ALL OUR YESTERDAYS : (6/15) : VIOLENT FEMMES

Album: Violent Femmes – Violent Femmes
Review: Rolling Stone, 23 June 1983
Author: J.D. Considine

Violent Femmes is the unnervingly precocious debut of a Milwaukee trio that not only acts like it just reinvented rock & roll but somehow manages to sound like it as well. It isn’t just the band’s unlikely instrumentation – electric guitar, acoustic bass and a solitary snare drum–that flies in the face of rock tradition; everything from Gordon Gano‘s adenoidal lead vocals to the group’s flamboyantly absurd name (the Femmes are all male) indicates that this outfit ought to be both pretentious and utterly ineffectual. Yet there’s a genuine dynamism to this music, a raw, gutsy power that is as enlivening as the best garage rock.

To a large extent, it’s the directness of Gano’s lyrics–he’s given to sharp, simple images and blunt, euphonious rhymes–that keeps his songs from getting above themselves. In “Add It Up,” for example, he doesn’t mince words in describing his lack of romantic success: “Why can’t I get just one fuck?” he deadpans. “I guess it’s got something to do with luck.” As straightforward as his couplets are, however, Gano is clever enough to keep adding to his imagery until he’s pushed his songs to delightfully unexpected conclusions.

Still, it’s the music that makes Violent Femmes worthwhile. Brian Ritchie spins out bright, frisky bass patterns that mesh with Gano’s semi conversational vocal delivery. That interplay, combined with Gano’s spare rhythm-guitar lines and Victor DeLorenzo‘s unobtrusive drumming, gives the Femmes a full sound one usually doesn’t associate with a mostly acoustic format.

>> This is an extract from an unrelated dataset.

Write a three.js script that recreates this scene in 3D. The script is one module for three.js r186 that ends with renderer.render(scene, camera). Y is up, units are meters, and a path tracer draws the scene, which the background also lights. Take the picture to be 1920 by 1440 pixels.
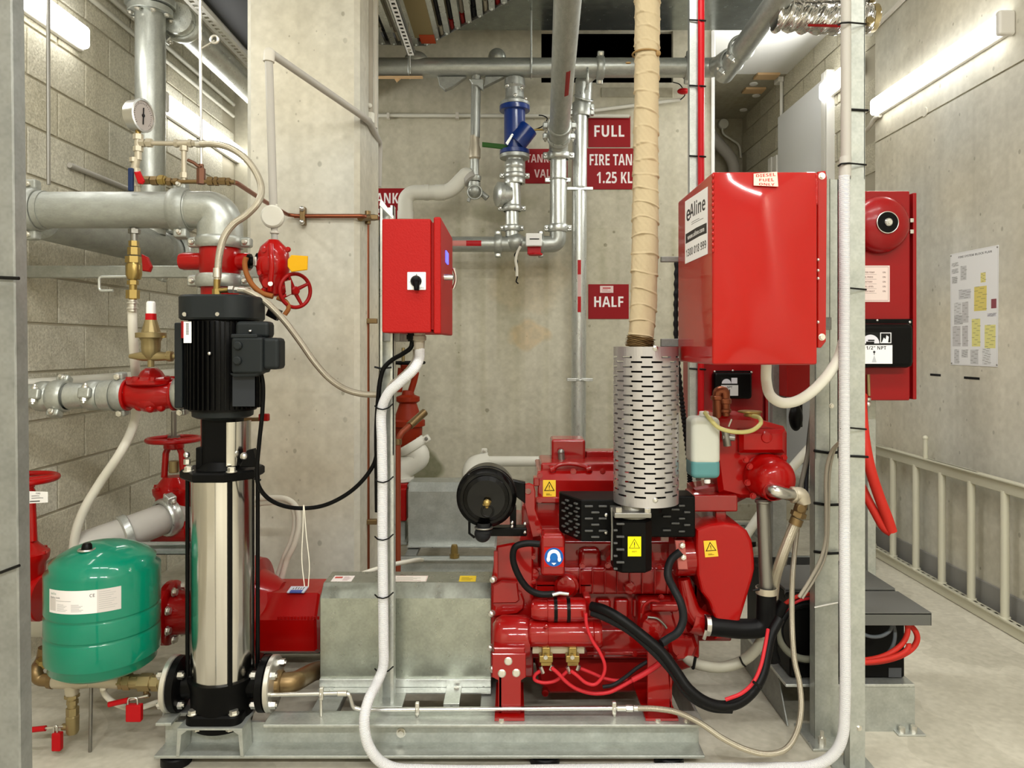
import * as THREE from 'three';
import { RoundedBoxGeometry } from 'three/addons/geometries/RoundedBoxGeometry.js';
import { mergeGeometries, toCreasedNormals } from 'three/addons/utils/BufferGeometryUtils.js';
import { RectAreaLightUniformsLib } from 'three/addons/lights/RectAreaLightUniformsLib.js';

// ---------- camera, renderer, large lights ----------
const F = 1380, CX = 960, HZ = 648, EYE = 1.27;            // focal length in pixels, vanishing point, eye height
const W = 1920, H = 1440;
const scene = new THREE.Scene();
scene.background = new THREE.Color(0x000000);
const camera = new THREE.PerspectiveCamera(2 * Math.atan(H / 2 / F) * 180 / Math.PI, W / H, 0.05, 60);
camera.position.set(0, EYE, 0);
camera.setViewOffset(W, H, 0, H / 2 - HZ, W, H);
const renderer = new THREE.WebGLRenderer({ antialias: true });
renderer.toneMapping = THREE.LinearToneMapping;
renderer.toneMappingExposure = 3.6;
renderer.shadowMap.enabled = true;
RectAreaLightUniformsLib.init();
const LAMP = new THREE.Color(1.0, 0.995, 0.965);
const WALL_L = -1.95, WALL_R = 2.25, BACK = 5.2, CEIL = 3.52, END = 7.3;
// lamps: [name, centre, facing, long axis, length, width, strength, label]
const LAMPS = [
  ['wall_batten_light', [WALL_L, 2.635, -2.68], [1, 0, 0], [0, 0, 1], 1.2, 0.10, 5, 'glowing LED batten on the block wall above the horizontal pipe, cut by the near strut'],
  ['wall_batten_light', [WALL_L, 2.6, -4.6], [1, 0, 0], [0, 0, 1], 1.12, 0.10, 5, 'glowing LED batten on the block wall behind the vertical riser and the pressure gauge'],
  ['wall_batten_light', [WALL_R, 2.715, -3.9], [-1, 0, 0], [0, 0, 1], 1.16, 0.10, 5, 'glowing LED batten on the smooth concrete wall above the red alarm panel'],
  ['wall_batten_light', [WALL_R + 0.02, 3.08, -5.02], [-1, 0, 0], [0, 0, 1], 0.5, 0.12, 22, 'short glowing light on the block wall beside the grey riser door'],
  ['unseen_ceiling_lamp', [-0.75, CEIL, -0.9], [0, -1, 0], [1, 0, 0], 1.5, 0.12, 16, 'unseen ceiling lamp above the camera, over the green tank, lighting floor and lower walls'],  // ceiling lamps from here on are out of view, strengths set for overall brightness
  ['unseen_ceiling_lamp', [1.05, CEIL, -0.7], [0, -1, 0], [1, 0, 0], 1.5, 0.12, 16, 'unseen ceiling lamp above the camera, over the fuel tank, lighting floor and lower walls'],
  ['unseen_ceiling_lamp', [0.35, CEIL, -2.9], [0, -1, 0], [1, 0, 0], 1.5, 0.12, 19, 'unseen ceiling lamp above the engine, placed to light the walls around it'],
  ['unseen_ceiling_lamp', [-0.6, CEIL, 2.3], [0, -1, 0], [1, 0, 0], 1.5, 0.12, 80, 'unseen ceiling lamp far behind the camera, block wall side, lighting the scene from the front'],  // unseen pair behind the camera, strong so that fronts and floor are lit
  ['unseen_ceiling_lamp', [1.3, CEIL, 2.3], [0, -1, 0], [1, 0, 0], 1.5, 0.12, 80, 'unseen ceiling lamp far behind the camera, concrete wall side, lighting the scene from the front'],
];

// ---------- helpers ----------
const V = (x, y, z) => new THREE.Vector3(x, y, z);
const at = (x, y, d) => V((x - CX) * d / F, EYE + (HZ - y) * d / F, -d);   // a sight line of the photograph cut at its own distance d
const sz = (n, d) => n * d / F;                                        // pixels at distance d in metres
const rnd = ((s) => () => { s = (s + 0x6d2b79f5) | 0; let t = Math.imul(s ^ (s >>> 15), 1 | s); t = (t + Math.imul(t ^ (t >>> 7), 61 | t)) ^ t; return ((t ^ (t >>> 14)) >>> 0) / 4294967296; })(7);
const UP = V(0, 1, 0), X = V(1, 0, 0), Z = V(0, 0, 1);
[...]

Consequently, the Femmes can rock with conviction, turning out music that’s more than just a convenient display for lyrics

JC adds…….

This was an album that I fell head over heels for way back in 1983 when a flatmate came in and said the rest of us had to listen to something he’d picked up after hearing it played while he was in a Glasgow record shop.  It turned out to be something I’d never heard the likes of in my life before, and as a young man who was kind of getting fed up with ever failing adventures in terms of love und romance, it really hit the spot.  Still an album I often listen to it all the way through almost 40 years on.

mp3: Violent Femmes – Add It Up
mp3: Violent Femmes – Prove My Love
mp3: Violent Femmes – Gone Daddy Gone
mp3: Violent Femmes – Blister In The Sun

 

3 thoughts on “ALL OUR YESTERDAYS : (6/15) : VIOLENT FEMMES

  1. This brings back happy memories of my early indie clubbing days, where ‘Add It Up’ was a staple, and sleeping it off in my older brother’s dingy bedsit. He had this and the ‘Hallowed Ground’ albums, this is my favourite of the two.

  2. Magnificent record from a marvellous band. I only got on board with them after the fact. A girl at college made me a mix tape best of. You can imagine what that did to me.

  3. I had the pleasure of seeing them in concert in small clubs in the early/mid 80’s and can say that they were some of the best live shows I have experienced. Gano was terrific in his interplay with the audience. Brian Ritchie’s turn on the xylophone was a highlight during Gone Daddy Gone. What also struck me as a bit unusual was that these shows were attended by a pretty high proportion of young ladies who sang-screamed with Gano every word of Add It Up from the initial acapella “Day after day” through the backing vocals at the end screaming “Add it up”. Good times.
    Their second album has a few gems on it especially “Country Death Song” which echoes the tradition of Appalachian murder ballads (of course brought over from our british cousins). After the second album, it was hit or miss with them. Still great in concert but they never did catch the lightening again.